Bongo’s claim that he was not arrested is a particularly strange one to make considering the fact that he appeared at the Cape Town Magistrate’s Court on Thursday, where he was released on bail of R5,000. People who don’t get arrested don’t ever have to apply for bail.

Statements from Hawks spokesperson Hangwani Mulaudzi and the National Prosecuting Authority (NPA) also begged to differ with Bongo’s version of events – both bodies have been clear that Bongo was arrested on bribery charges after allegedly trying to derail a parliamentary inquiry into alleged state capture at Eskom by trying to convince an advocate to call in sick.

During the same eNCA interview, Bongo also denied that he ever attempted to bribe an advocate.

He denied ever having met former acting Eskom chair Zethembe Khoza and said Advocate Ntuthuzelo Vanara did not have the capacity to stop an inquiry sanctioned by a parliamentary committee. He said he doesn’t “think” he had the blank cheque he is accused of offering Vanara and added that he didn’t have the money to bribe anyone or had any interest in influencing parliament regarding Eskom.

Bongo’s case will next be heard on January 31, 2020.

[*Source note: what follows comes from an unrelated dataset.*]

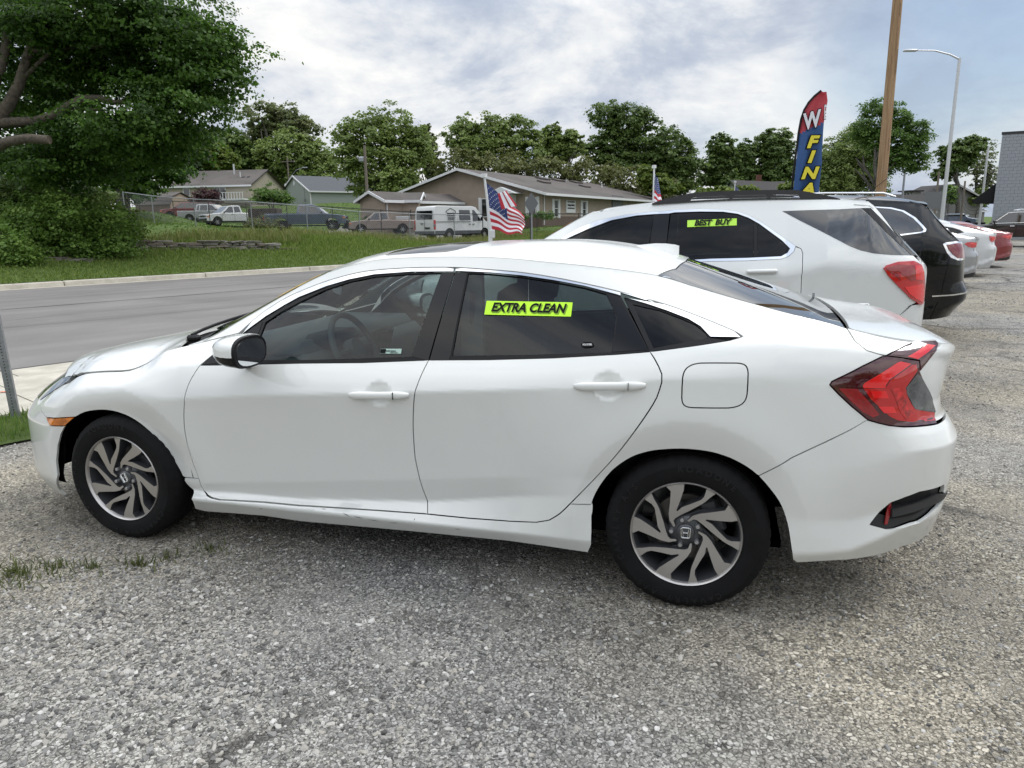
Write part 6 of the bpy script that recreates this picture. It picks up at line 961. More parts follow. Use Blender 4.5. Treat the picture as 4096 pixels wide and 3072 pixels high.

Making bizarre claims on eNCA is becoming something of a tradition for current and former state security ministers, with David Mahlobo having once told the news channel, after being implicated in rhino poaching in an Al Jazeera documentary, that he had just visited the Mbombela Spa owned by self-confessed criminal Guan Jiang Guang, a Chinese underworld figure linked to rhino horn trafficking, to make use of the spa’s treatments and “get my nails done”.